Headers are the union of every key across all records. If one record lacks a field that another has, the cell is left empty so columns stay aligned. Null values also render as empty.
Is my API response uploaded anywhere?
No. Parsing and conversion run entirely in your browser via JavaScript. The payload — including any tokens, emails, or order data — never leaves your machine.
What is the difference between Download CSV and Excel-Ready CSV?
Download CSV is UTF-8 with LF line endings, ideal for code pipelines. Excel-Ready CSV prepends a UTF-8 BOM and uses CRLF so Excel on Windows opens it with correct encoding and no shifted rows.
How big a response can I convert for free?
The free tier handles files up to 2 MB and 500 output rows. Pro raises this to 100 MB and 100,000 rows.
Does it handle NDJSON / JSON Lines responses?

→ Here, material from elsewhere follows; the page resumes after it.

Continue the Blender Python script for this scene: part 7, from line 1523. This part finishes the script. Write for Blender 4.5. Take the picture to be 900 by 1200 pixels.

Yes. Auto detect falls back to NDJSON when whole-document JSON fails, or you can force the NDJSON / JSONL input format for one-object-per-line exports.
Can I change the delimiter for European Excel?
Yes — switch the delimiter to Semicolon (or Tab). EU-locale Excel treats commas as decimal separators, so semicolon-delimited output imports into separate columns correctly.
Why did a long numeric ID change in Excel?
Excel coerces long numbers to scientific notation on open. The CSV value itself is exact — format the column as Text, or use Data → From Text/CSV and set the column type before import.
Can I rename or reorder the generated columns?
Not in this tool — column order follows first-seen key order and names are the original keys. Convert first, then rename headers with json-key-renamer on the source JSON, or reorder in your spreadsheet.
I need to go the other way — CSV back to JSON. Is there a tool?
Yes, use csv-to-json. For pulling specific fields out of a large response before converting, json-path-extractor handles the path selection.
Privacy first
Conversion runs locally in your browser. No file is uploaded — only metadata counters are saved for signed-in dashboard stats.